> _What this task involves_
Repeat each line exactly, leaving nothing out.

> _Dataset extract_
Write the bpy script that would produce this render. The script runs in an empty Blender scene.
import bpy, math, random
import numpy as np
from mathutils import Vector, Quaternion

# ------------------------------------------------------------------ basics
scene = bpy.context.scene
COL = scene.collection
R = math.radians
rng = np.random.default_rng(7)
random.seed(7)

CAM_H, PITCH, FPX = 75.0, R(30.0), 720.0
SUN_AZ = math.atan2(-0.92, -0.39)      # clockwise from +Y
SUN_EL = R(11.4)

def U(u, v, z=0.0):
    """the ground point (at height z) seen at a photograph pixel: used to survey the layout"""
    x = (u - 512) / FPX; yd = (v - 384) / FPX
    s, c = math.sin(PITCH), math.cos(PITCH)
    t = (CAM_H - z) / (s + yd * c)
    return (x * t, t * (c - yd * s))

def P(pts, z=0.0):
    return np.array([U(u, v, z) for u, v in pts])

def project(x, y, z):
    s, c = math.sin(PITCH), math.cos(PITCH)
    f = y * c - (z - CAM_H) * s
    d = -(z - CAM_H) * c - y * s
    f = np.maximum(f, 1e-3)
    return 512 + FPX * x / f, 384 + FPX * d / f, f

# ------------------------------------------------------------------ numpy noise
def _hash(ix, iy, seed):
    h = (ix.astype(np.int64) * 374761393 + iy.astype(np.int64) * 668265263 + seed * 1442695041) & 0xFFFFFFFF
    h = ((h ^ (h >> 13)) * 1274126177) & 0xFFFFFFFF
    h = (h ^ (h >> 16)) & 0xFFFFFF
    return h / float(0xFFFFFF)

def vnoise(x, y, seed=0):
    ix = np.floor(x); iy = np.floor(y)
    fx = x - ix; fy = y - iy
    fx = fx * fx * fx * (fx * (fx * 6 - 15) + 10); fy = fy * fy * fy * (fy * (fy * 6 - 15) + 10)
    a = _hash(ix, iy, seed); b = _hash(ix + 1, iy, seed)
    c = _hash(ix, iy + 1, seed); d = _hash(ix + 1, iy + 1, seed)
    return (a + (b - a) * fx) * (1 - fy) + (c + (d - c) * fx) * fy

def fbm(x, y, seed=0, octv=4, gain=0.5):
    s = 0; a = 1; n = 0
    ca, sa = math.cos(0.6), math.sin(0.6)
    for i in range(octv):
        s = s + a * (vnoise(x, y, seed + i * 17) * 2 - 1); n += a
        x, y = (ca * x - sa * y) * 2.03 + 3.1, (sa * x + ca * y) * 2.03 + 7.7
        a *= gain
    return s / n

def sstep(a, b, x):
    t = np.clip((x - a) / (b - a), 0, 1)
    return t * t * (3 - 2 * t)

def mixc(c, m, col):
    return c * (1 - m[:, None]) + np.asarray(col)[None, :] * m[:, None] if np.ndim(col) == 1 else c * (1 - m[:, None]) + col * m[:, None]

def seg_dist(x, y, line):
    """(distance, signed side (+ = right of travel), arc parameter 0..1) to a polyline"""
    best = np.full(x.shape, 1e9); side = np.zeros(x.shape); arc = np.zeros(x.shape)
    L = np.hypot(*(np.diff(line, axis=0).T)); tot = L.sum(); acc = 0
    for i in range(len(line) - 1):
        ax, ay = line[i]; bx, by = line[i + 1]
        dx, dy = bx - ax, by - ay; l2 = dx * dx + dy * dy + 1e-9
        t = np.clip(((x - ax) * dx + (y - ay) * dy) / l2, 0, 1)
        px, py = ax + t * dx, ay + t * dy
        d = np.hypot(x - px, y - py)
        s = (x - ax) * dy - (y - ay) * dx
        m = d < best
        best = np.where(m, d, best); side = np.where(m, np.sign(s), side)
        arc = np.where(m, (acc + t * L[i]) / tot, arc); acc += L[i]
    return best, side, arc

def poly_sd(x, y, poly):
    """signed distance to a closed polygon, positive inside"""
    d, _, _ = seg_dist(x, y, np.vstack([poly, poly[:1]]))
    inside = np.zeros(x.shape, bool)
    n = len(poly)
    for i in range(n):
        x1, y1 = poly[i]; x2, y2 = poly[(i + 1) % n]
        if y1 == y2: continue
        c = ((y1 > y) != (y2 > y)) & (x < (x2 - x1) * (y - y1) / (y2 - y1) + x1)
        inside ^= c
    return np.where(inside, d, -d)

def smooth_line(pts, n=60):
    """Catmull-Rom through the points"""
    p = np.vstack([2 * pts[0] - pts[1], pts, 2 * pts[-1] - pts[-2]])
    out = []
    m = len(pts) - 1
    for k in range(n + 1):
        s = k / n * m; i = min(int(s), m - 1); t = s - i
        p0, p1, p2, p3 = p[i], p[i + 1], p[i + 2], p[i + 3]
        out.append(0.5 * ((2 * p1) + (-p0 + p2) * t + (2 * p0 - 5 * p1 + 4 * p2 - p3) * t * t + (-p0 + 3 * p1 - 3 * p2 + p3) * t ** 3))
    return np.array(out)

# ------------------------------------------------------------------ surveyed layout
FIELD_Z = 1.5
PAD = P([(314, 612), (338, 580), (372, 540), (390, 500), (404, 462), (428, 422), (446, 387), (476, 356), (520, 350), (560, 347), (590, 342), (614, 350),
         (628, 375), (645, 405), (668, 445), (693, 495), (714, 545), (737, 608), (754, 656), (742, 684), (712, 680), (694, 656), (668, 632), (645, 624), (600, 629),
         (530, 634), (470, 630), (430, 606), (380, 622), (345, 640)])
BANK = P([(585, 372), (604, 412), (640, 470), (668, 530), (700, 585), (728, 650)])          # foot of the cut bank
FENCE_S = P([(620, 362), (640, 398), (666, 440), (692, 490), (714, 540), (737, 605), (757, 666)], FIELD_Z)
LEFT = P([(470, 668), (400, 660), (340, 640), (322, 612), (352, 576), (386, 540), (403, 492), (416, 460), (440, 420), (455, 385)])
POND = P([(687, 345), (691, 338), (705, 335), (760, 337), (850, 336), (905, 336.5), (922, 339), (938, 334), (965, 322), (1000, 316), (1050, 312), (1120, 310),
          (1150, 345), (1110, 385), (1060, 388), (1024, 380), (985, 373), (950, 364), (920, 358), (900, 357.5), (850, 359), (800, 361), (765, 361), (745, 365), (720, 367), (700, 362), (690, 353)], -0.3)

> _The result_
Write the bpy script that would produce this render. The script runs in an empty Blender scene.
import bpy, math, random
import numpy as np
from mathutils import Vector, Quaternion

# ------------------------------------------------------------------ basics
scene = bpy.context.scene
COL = scene.collection
R = math.radians
rng = np.random.default_rng(7)
random.seed(7)

CAM_H, PITCH, FPX = 75.0, R(30.0), 720.0
SUN_AZ = math.atan2(-0.92, -0.39)      # clockwise from +Y
SUN_EL = R(11.4)

def U(u, v, z=0.0):
    """the ground point (at height z) seen at a photograph pixel: used to survey the layout"""
    x = (u - 512) / FPX; yd = (v - 384) / FPX
    s, c = math.sin(PITCH), math.cos(PITCH)
    t = (CAM_H - z) / (s + yd * c)
    return (x * t, t * (c - yd * s))

def P(pts, z=0.0):
    return np.array([U(u, v, z) for u, v in pts])

def project(x, y, z):
    s, c = math.sin(PITCH), math.cos(PITCH)
    f = y * c - (z - CAM_H) * s
    d = -(z - CAM_H) * c - y * s
    f = np.maximum(f, 1e-3)
    return 512 + FPX * x / f, 384 + FPX * d / f, f

# ------------------------------------------------------------------ numpy noise
def _hash(ix, iy, seed):
    h = (ix.astype(np.int64) * 374761393 + iy.astype(np.int64) * 668265263 + seed * 1442695041) & 0xFFFFFFFF
    h = ((h ^ (h >> 13)) * 1274126177) & 0xFFFFFFFF
    h = (h ^ (h >> 16)) & 0xFFFFFF
    return h / float(0xFFFFFF)

def vnoise(x, y, seed=0):
    ix = np.floor(x); iy = np.floor(y)
    fx = x - ix; fy = y - iy
    fx = fx * fx * fx * (fx * (fx * 6 - 15) + 10); fy = fy * fy * fy * (fy * (fy * 6 - 15) + 10)
    a = _hash(ix, iy, seed); b = _hash(ix + 1, iy, seed)
    c = _hash(ix, iy + 1, seed); d = _hash(ix + 1, iy + 1, seed)
    return (a + (b - a) * fx) * (1 - fy) + (c + (d - c) * fx) * fy

def fbm(x, y, seed=0, octv=4, gain=0.5):
    s = 0; a = 1; n = 0
    ca, sa = math.cos(0.6), math.sin(0.6)
    for i in range(octv):
        s = s + a * (vnoise(x, y, seed + i * 17) * 2 - 1); n += a
        x, y = (ca * x - sa * y) * 2.03 + 3.1, (sa * x + ca * y) * 2.03 + 7.7
        a *= gain
    return s / n

def sstep(a, b, x):
    t = np.clip((x - a) / (b - a), 0, 1)
    return t * t * (3 - 2 * t)

def mixc(c, m, col):
    return c * (1 - m[:, None]) + np.asarray(col)[None, :] * m[:, None] if np.ndim(col) == 1 else c * (1 - m[:, None]) + col * m[:, None]

def seg_dist(x, y, line):
    """(distance, signed side (+ = right of travel), arc parameter 0..1) to a polyline"""
    best = np.full(x.shape, 1e9); side = np.zeros(x.shape); arc = np.zeros(x.shape)
    L = np.hypot(*(np.diff(line, axis=0).T)); tot = L.sum(); acc = 0
    for i in range(len(line) - 1):
        ax, ay = line[i]; bx, by = line[i + 1]
        dx, dy = bx - ax, by - ay; l2 = dx * dx + dy * dy + 1e-9
        t = np.clip(((x - ax) * dx + (y - ay) * dy) / l2, 0, 1)
        px, py = ax + t * dx, ay + t * dy
        d = np.hypot(x - px, y - py)
        s = (x - ax) * dy - (y - ay) * dx
        m = d < best
        best = np.where(m, d, best); side = np.where(m, np.sign(s), side)
        arc = np.where(m, (acc + t * L[i]) / tot, arc); acc += L[i]
    return best, side, arc

def poly_sd(x, y, poly):
    """signed distance to a closed polygon, positive inside"""
    d, _, _ = seg_dist(x, y, np.vstack([poly, poly[:1]]))
    inside = np.zeros(x.shape, bool)
    n = len(poly)
    for i in range(n):
        x1, y1 = poly[i]; x2, y2 = poly[(i + 1) % n]
        if y1 == y2: continue
        c = ((y1 > y) != (y2 > y)) & (x < (x2 - x1) * (y - y1) / (y2 - y1) + x1)
        inside ^= c
    return np.where(inside, d, -d)

def smooth_line(pts, n=60):
    """Catmull-Rom through the points"""
    p = np.vstack([2 * pts[0] - pts[1], pts, 2 * pts[-1] - pts[-2]])
    out = []
    m = len(pts) - 1
    for k in range(n + 1):
        s = k / n * m; i = min(int(s), m - 1); t = s - i
        p0, p1, p2, p3 = p[i], p[i + 1], p[i + 2], p[i + 3]
        out.append(0.5 * ((2 * p1) + (-p0 + p2) * t + (2 * p0 - 5 * p1 + 4 * p2 - p3) * t * t + (-p0 + 3 * p1 - 3 * p2 + p3) * t ** 3))
    return np.array(out)

# ------------------------------------------------------------------ surveyed layout
FIELD_Z = 1.5
PAD = P([(314, 612), (338, 580), (372, 540), (390, 500), (404, 462), (428, 422), (446, 387), (476, 356), (520, 350), (560, 347), (590, 342), (614, 350),
         (628, 375), (645, 405), (668, 445), (693, 495), (714, 545), (737, 608), (754, 656), (742, 684), (712, 680), (694, 656), (668, 632), (645, 624), (600, 629),
         (530, 634), (470, 630), (430, 606), (380, 622), (345, 640)])
BANK = P([(585, 372), (604, 412), (640, 470), (668, 530), (700, 585), (728, 650)])          # foot of the cut bank
FENCE_S = P([(620, 362), (640, 398), (666, 440), (692, 490), (714, 540), (737, 605), (757, 666)], FIELD_Z)
LEFT = P([(470, 668), (400, 660), (340, 640), (322, 612), (352, 576), (386, 540), (403, 492), (416, 460), (440, 420), (455, 385)])
POND = P([(687, 345), (691, 338), (705, 335), (760, 337), (850, 336), (905, 336.5), (922, 339), (938, 334), (965, 322), (1000, 316), (1050, 312), (1120, 310),
          (1150, 345), (1110, 385), (1060, 388), (1024, 380), (985, 373), (950, 364), (920, 358), (900, 357.5), (850, 359), (800, 361), (765, 361), (745, 365), (720, 367), (700, 362), (690, 353)], -0.3)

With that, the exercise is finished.